These reactors are smaller, easier to build, safer to operate

Jan 9, 2014 21:11 GMT  ·  By

Climate scientists might be right when saying that the world needs nuclear power if climate change and global warming are to be put a leash on, but, given disasters such as the Fukushima meltdown in March 2011, it would be difficult to blame people for not being entirely open to the idea of having more such plants around.

According to Our World, scientists believe that this dilemma can be solved by rolling out a new generation of nuclear reactors.

Unlike their forefathers, these new reactors would be significantly smaller. Chiefly due to their not-so-impressive size, they would be easier and faster to build.

What's more, they would be much safer to use. Thus, they can be installed and operated in the underground.

As the specialists working on developing them explain, this means that they would not be as vulnerable to terrorist attacks or natural disaster as previous-generation nuclear reactors are.

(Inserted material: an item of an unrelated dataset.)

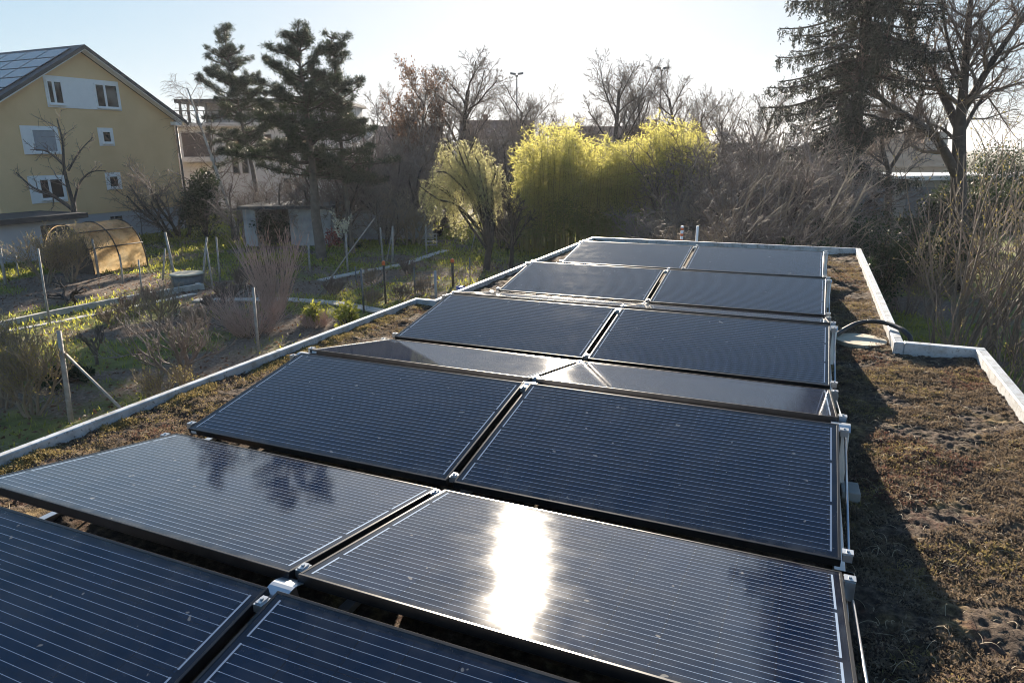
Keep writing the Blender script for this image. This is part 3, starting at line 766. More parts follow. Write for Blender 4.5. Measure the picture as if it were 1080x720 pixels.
def bare_tree_mesh(seed, h=10, r=.2, P=BARE, lean=(0, 0)):
    q = random.Random(seed); out = []
    grow(q, out, (0, 0, -.1), (lean[0], lean[1], 1), h*.72, r, 0, P)
    return out
PROTO_TREES = []
def bare_tree(px, depth, ytop, lab, proto, group=None, spread=1.0):
    b = at(px, 200, depth); h = at(px, ytop, depth).z; r = random.Random(int(px*7+depth))
    if len(PROTO_TREES) <= proto:
        out = bare_tree_mesh(40+proto, 10, .16 if proto else .19); a, c = split_levels(out, 1)
        zmax = max(p.z for pts, _, _ in out for p in pts)
        PROTO_TREES.append((branch_mesh('bare_trunk', a, M['bark_dark']), branch_mesh('bare_crown', c, M['twig_brown']), zmax))
    tm, cm, zm = PROTO_TREES[proto]
    o = plant_thing('bare_tree', (b.x, b.y, 0), lab, 'tree', group, r.uniform(0, 6.28), (h/zm*spread, h/zm*spread, h/zm))
    link('trunk', tm, o); link('crown', cm, o); return o
for px_, d_, yt, lab, pr, sp in (
    (652, 52, 52, 'tall bare spreading tree behind the bamboo, tallest of the three on the skyline', 0, .95), (675, 55, 62, 'slim bare tree beside the far street lamp behind the bamboo', 1, .8), (718, 54, 66, 'bare tree just past the street lamp behind the bamboo', 0, .7),
    (545, 58, 82, 'rounded bare tree around the street lamp between willow and bamboo', 1, 1.1), (575, 62, 100, 'low bare tree beside the street lamp above the bamboo edge', 0, 1.0),
    (478, 50, 58, 'broad bare tree behind the brown pine and the willow', 0, 1.15), (500, 54, 92, 'bare tree leaning into the gap above the willow', 1, 1.0),
    (418, 52, 88, 'bare pale tree between the two pines and the brown pine', 1, .9), (610, 66, 112, 'small bare tree on the skyline right under the sun', 0, 1.0),
    (760, 55, 95, 'bare tree above the grey thicket on the skyline', 1, .9), (790, 50, 88, 'bare tree at the edge of the big spruce', 0, .8),
    (735, 66, 90, 'small bare tree on the skyline past the bamboo end', 1, .9)):
    bare_tree(px_, d_, yt, lab, pr, 'bare trees on the skyline', sp)

# thicket shrubs: several prototypes, each copied
SHP = [dict(seg=7, wig=.13, up=.04, tip=.4), dict(n=7, t0=.15, len=.62, taper=.4, ang=.7, seg=6, wig=.15, up=.05, rr=.55, tip=.35, min=.010),
       dict(n=7, t0=.12, len=.52, taper=.35, ang=.85, seg=5, wig=.17, up=.03, rr=.5, tip=.4, min=.0065), dict(n=5, t0=.1, len=.5, taper=.3, ang=.9, seg=3, wig=.18, up=.02, rr=.6, tip=.5, min=.0045)]
def shrub_out(seed, stems=9, h=2.6, spread=.5, r=.03, P=SHP, rad=.35):
    q = random.Random(seed); out = []
    for i in range(stems):
        a = 6.28*i/stems+q.uniform(-.3, .3); rr = rad*math.sqrt(q.random())
        grow(q, out, (math.cos(a)*rr, math.sin(a)*rr, -.05), (math.cos(a)*spread*q.uniform(.3, 1.2), math.sin(a)*spread*q.uniform(.3, 1.2), 1), h*q.uniform(.65, 1.0), r*q.uniform(.7, 1.2), 0, P)
    return out
PS_ = {}
def shrub_proto(kind):
    if kind in PS_: return PS_[kind]
    mats = {'brown': ('twig_brown', 'bark_dark', 11), 'grey': ('twig_grey', 'bark_grey', 12), 'dense': ('twig_brown', 'bark_dark', 13), 'tan': ('twig_tan', 'twig_tan', 14), 'grey2': ('twig_grey', 'bark_grey', 15)}[kind]
    o = shrub_out(mats[2], 10 if kind == 'dense' else 8, 2.6, .75 if kind in ('dense', 'grey2') else .45, r=.055 if kind in ('grey', 'brown') else .04)
    if kind in ('grey', 'tan'): o = o
    a, b = split_levels(o, 0); zmax = sorted(max(p.z for p in pts) for pts, _, _ in o)[int(len(o)*.985)]
    PS_[kind] = (branch_mesh('shrub_stems', a, M[mats[1]]), branch_mesh('shrub_twigs', b, M[mats[0]]), zmax); return PS_[kind]
def shrub(px, depth, ytop, kind, lab, group, spread=1.0, z=0):
    sm, tm, zm = shrub_proto(kind); b = at(px, 200, depth); h = at(px, ytop, depth).z-z; r = random.Random(int(px*13+depth*7))
    o = plant_thing('bare_shrub', (b.x, b.y, z), lab, 'shrub', group, r.uniform(0, 6.28), (h/zm*spread, h/zm*spread, h/zm))
    link('stem', sm, o); link('twigs', tm, o); return o
g1 = 'bare brown shrubs behind the garden'
for i_, (px_, d_, yt, k_, sp) in enumerate(((248, 37, 178, 'grey', 1.0), (285, 39, 186, 'brown', 1.0), (305, 36, 176, 'grey', 1.1), (352, 37, 158, 'brown', 1.1), (372, 40, 135, 'grey', .9), (395, 42, 142, 'brown', 1.0), (418, 38, 158, 'brown', 1.1),
        (438, 44, 128, 'grey', .9), (452, 38, 170, 'brown', 1.0), (405, 35, 195, 'grey', 1.1), (432, 35, 198, 'tan', 1.1), (470, 46, 130, 'brown', .9), (408, 50, 122, 'grey', 1.0))):
    shrub(px_, d_, yt, k_, 'leafless purple-brown shrub in the tangle between the pines and the willow', g1, sp)
for px_, d_, yt, k_, sp in ((535, 44, 150, 'dense', .9), (552, 47, 128, 'brown', .9), (520, 48, 132, 'brown', 1), (565, 52, 128, 'dense', 1)):
    shrub(px_, d_, yt, k_, 'leafless brown shrub in the gap between willow and bamboo', 'brown shrubs between willow and bamboo', sp)
for px_, d_, yt, k_, sp in ((530, 33, 215, 'dense', 1.0), (545, 34, 225, 'grey2', 1.0)):
    shrub(px_, d_, yt, k_, 'low leafless shrub in shade at the foot of the bamboo', 'low shrubs by the bamboo foot', sp)
for px_, d_, yt, k_, sp in ((715, 26, 205, 'grey2', 1.1), (738, 25, 182, 'tan', 1.0), (765, 27, 150, 'grey', 1.1), (785, 24, 170, 'brown', 1.1), (810, 26, 142, 'grey2', 1.0), (830, 23, 165, 'brown', 1.1), (752, 32, 140, 'brown', 1.0), (792, 31, 138, 'grey', 1.0),
        (845, 25, 150, 'grey', 1.1), (865, 27, 150, 'brown', 1.1), (880, 24, 205, 'grey2', 1.0), (725, 30, 160, 'brown', 1.0), (770, 21, 205, 'grey2', 1.1), (805, 20, 212, 'brown', 1.1), (850, 20, 212, 'grey2', 1.1), (822, 34, 128, 'brown', 1.0), (700, 22, 230, 'grey2', 1.0),
        (740, 19, 232, 'tan', 1.0), (840, 30, 132, 'grey', 1.0), (720, 34, 150, 'grey', 1.0), (860, 22, 198, 'brown', 1.1), (790, 18, 226, 'grey2', 1.0), (828, 18, 229, 'brown', 1.0)):
    shrub(px_, d_, yt, k_, 'leafless grey-brown shrub in the dense thicket beyond the far roof edge', 'grey shrubs in the thicket beyond the roof', sp)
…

The same source tells us that these new energy-generating facilities, dubbed small modular reactors (SMRs, for short) will be factory-built in kit form. Thus, workers would only have to piece them together on site.

The largest of them are expected to have an energy generating capacity of less than 300 megawatts, whereas the really small ones will have an output of about 25 megawatts.

By the looks of it, this means that they will generate about as much power as five run-off-the-mill wind turbines.

Interestingly enough, there are some who say that these small modular reactors could be made to team up with renewables and help people living in remote parts of the world reduce, maybe even eliminate, their dependence on diesel generators.

More precisely, the reactors will be built in a way that will allow them to regulate their power output so as to match fluctuations in demand and in the energy input provided by green sources.

The reactors would only need to be refueled once every ten years and, thanks to the cooling systems they will be fitted with, they will be able to keep up and running safely for seven days in a row without anybody's needing to go in the underground and check up on them.

For the time being, specialists are working on roughly 20 designs for such facilities, and the World Nuclear Association estimates that about 96 reactors of this kind will go online by the year 2030.

Of all the countries in the world, the United States appears to be the one most interested in developing this technology.

Thus, over the past two years alone, the country has made investments of up to $452 million (€332.25 million) in two companies, i.e. NuScale and Gen4 Energy, that are working on rolling out two different designs on small nuclear reactors.